LTL carriers optimistic about early labor pact
By Staff -- Logistics Management, 1/1/1998
Representatives of unionized less-than-truckload carriers are optimistic that there will be no Teamsters strike in 1998. "We are confident that we will have an agreement in place well in advance of the [current contract's] March 31 expiration," says Timothy P. Lynch, president of the Motor Freight Carriers Association. That organization represents management of four national and two regional unionized LTL carriers. Its negotiating arm, TMI, will handle talks for the four national carriers--Consolidated Freightways, Yellow Freight System, ABF Freight System, and Roadway Express. Regional carriers will bargain separately after the national contract is settled.Lynch says that both the International Brotherhood of Teamsters and the unionized LTL carriers want the LTLs' economic momentum to continue. And neither side wants shippers switching to non-union carriers.

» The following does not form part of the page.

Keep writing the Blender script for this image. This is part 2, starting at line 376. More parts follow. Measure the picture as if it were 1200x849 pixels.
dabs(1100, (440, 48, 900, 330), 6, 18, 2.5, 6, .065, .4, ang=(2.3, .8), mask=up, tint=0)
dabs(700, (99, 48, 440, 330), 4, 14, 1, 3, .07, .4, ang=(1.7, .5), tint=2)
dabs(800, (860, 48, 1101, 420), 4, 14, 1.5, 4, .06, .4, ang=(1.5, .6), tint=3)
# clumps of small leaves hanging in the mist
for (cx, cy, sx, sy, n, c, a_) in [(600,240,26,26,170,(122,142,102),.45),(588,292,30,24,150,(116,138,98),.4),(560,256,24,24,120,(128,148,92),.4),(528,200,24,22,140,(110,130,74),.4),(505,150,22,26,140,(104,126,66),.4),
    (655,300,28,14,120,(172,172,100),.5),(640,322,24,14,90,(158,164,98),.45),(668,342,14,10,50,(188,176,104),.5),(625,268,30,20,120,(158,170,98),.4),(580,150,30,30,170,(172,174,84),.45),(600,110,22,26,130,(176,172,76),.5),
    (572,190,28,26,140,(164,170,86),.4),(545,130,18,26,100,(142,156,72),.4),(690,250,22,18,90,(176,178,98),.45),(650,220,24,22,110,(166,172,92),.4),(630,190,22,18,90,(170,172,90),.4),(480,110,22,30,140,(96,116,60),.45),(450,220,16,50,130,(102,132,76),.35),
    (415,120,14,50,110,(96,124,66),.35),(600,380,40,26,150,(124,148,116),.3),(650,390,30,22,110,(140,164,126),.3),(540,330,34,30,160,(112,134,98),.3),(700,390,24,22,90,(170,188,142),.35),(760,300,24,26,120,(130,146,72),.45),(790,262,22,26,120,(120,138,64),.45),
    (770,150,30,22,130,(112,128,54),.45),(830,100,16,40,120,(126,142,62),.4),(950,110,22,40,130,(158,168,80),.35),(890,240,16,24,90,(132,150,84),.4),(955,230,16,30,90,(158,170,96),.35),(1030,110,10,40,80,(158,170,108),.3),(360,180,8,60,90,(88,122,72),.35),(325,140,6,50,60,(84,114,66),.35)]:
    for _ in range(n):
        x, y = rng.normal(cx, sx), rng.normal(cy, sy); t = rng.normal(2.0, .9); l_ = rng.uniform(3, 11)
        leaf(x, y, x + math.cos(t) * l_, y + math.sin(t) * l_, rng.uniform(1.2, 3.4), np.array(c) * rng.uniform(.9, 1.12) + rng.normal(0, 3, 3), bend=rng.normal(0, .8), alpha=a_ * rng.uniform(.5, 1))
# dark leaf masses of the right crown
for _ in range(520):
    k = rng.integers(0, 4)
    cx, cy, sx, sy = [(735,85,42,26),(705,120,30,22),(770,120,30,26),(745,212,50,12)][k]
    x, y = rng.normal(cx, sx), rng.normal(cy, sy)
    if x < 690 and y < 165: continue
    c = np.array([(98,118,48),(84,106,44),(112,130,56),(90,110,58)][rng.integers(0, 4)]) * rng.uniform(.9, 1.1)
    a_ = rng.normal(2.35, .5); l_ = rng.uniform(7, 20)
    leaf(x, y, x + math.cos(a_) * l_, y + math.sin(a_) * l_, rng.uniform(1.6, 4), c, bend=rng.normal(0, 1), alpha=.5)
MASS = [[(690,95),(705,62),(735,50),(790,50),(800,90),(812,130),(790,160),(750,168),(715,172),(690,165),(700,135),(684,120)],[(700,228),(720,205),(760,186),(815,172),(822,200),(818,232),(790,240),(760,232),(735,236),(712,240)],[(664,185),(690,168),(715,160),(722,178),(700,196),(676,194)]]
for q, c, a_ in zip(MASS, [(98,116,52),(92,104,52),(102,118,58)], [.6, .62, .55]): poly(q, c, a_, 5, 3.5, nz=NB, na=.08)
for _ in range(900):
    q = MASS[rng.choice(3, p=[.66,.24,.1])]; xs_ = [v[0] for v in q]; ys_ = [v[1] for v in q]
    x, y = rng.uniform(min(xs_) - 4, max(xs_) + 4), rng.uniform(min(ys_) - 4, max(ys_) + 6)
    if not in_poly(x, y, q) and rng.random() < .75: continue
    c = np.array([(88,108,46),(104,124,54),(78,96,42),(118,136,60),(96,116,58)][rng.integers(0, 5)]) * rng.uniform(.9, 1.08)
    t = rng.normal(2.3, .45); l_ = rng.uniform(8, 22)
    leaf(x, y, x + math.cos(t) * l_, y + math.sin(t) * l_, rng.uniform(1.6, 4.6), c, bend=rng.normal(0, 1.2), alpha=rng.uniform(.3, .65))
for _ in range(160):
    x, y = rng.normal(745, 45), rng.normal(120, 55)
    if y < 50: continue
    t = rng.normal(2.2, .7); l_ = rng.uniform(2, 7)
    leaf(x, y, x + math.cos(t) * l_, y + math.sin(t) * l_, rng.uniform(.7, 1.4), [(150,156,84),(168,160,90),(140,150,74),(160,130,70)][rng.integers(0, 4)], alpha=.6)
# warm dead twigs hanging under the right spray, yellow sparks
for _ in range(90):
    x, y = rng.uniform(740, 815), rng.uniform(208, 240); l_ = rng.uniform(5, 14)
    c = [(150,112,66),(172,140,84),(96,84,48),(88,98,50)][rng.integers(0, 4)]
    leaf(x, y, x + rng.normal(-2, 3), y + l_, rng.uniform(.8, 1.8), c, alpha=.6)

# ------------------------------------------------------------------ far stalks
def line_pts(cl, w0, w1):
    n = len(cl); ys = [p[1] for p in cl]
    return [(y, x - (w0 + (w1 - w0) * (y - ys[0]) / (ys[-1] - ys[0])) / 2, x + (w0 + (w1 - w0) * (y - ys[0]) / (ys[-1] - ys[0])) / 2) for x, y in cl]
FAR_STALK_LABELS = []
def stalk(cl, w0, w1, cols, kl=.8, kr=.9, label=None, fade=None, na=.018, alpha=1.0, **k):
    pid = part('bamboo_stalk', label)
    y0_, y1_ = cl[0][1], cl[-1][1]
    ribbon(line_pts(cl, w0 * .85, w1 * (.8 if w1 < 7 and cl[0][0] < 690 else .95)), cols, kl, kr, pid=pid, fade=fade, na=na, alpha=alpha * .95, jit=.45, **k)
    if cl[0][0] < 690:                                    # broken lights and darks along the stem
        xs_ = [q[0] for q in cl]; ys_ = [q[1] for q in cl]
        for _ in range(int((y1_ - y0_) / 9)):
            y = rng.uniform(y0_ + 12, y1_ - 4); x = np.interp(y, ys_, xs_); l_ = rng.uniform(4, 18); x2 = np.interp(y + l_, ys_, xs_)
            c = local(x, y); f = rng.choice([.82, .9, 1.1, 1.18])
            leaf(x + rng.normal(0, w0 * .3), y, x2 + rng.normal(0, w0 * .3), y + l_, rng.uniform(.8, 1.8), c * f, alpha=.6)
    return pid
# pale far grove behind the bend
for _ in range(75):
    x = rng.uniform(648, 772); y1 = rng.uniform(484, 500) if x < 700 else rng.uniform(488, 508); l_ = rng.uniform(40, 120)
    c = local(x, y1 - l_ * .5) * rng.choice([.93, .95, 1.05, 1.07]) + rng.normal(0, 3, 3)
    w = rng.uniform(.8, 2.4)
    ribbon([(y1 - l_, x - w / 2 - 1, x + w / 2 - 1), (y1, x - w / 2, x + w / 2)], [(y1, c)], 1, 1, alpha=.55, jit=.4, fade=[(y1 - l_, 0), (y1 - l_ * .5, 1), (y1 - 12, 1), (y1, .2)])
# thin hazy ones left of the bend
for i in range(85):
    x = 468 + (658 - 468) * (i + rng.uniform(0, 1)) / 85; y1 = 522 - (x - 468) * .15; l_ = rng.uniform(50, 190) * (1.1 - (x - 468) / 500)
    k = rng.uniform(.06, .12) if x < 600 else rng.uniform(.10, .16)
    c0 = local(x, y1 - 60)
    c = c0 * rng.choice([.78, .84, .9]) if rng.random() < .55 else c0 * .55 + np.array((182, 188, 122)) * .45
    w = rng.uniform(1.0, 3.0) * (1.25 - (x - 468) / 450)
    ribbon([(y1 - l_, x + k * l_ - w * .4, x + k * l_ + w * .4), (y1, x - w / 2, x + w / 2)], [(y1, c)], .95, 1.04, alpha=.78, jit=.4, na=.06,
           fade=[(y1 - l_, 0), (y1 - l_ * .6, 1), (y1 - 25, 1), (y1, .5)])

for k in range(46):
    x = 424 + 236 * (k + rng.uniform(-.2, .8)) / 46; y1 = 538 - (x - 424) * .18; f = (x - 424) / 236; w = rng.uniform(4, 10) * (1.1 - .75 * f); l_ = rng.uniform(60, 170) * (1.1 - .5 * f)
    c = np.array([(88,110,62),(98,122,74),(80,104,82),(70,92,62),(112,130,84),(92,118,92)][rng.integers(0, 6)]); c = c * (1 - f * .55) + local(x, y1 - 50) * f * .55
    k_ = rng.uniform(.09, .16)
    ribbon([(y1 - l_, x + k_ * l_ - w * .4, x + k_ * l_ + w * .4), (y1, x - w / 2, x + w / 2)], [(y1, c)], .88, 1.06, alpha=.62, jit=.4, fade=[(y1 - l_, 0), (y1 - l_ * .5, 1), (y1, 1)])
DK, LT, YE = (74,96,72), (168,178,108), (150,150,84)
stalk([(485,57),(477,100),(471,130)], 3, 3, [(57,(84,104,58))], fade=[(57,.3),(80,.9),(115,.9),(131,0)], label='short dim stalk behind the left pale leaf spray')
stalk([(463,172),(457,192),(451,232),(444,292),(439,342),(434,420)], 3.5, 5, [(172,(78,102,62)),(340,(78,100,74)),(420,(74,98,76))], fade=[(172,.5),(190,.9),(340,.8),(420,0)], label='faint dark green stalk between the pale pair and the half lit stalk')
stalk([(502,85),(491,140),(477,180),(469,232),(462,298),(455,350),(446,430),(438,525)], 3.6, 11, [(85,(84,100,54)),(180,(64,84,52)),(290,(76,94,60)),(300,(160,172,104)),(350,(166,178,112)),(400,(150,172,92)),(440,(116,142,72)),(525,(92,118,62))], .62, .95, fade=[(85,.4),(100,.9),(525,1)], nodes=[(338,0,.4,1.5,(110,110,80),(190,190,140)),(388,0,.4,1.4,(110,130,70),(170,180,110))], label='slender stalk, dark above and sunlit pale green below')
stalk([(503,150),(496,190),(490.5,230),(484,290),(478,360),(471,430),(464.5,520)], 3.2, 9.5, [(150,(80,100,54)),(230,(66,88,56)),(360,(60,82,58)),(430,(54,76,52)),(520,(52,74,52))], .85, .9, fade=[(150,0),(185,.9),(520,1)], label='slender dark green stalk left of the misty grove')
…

Both the Teamsters and LTL management realize that a "business-as-usual attitude will not work," says Lynch. When asked about specific contract issues, Lynch said he would not "negotiate this contract in the public arena." He did say that no one was approaching the negotiations with "rose-colored glasses."
Aside from contract negotiations, the carrier group plans to open discussions on issues that are of mutual interest to labor and management. These would include driver recruitment and retention, selective use of triple trailers, and tax issues, including drivers' meal deductions and any proposed national sales taxes. Lynch says he plans to begin work on these joint issues after a new Teamsters president has been elected.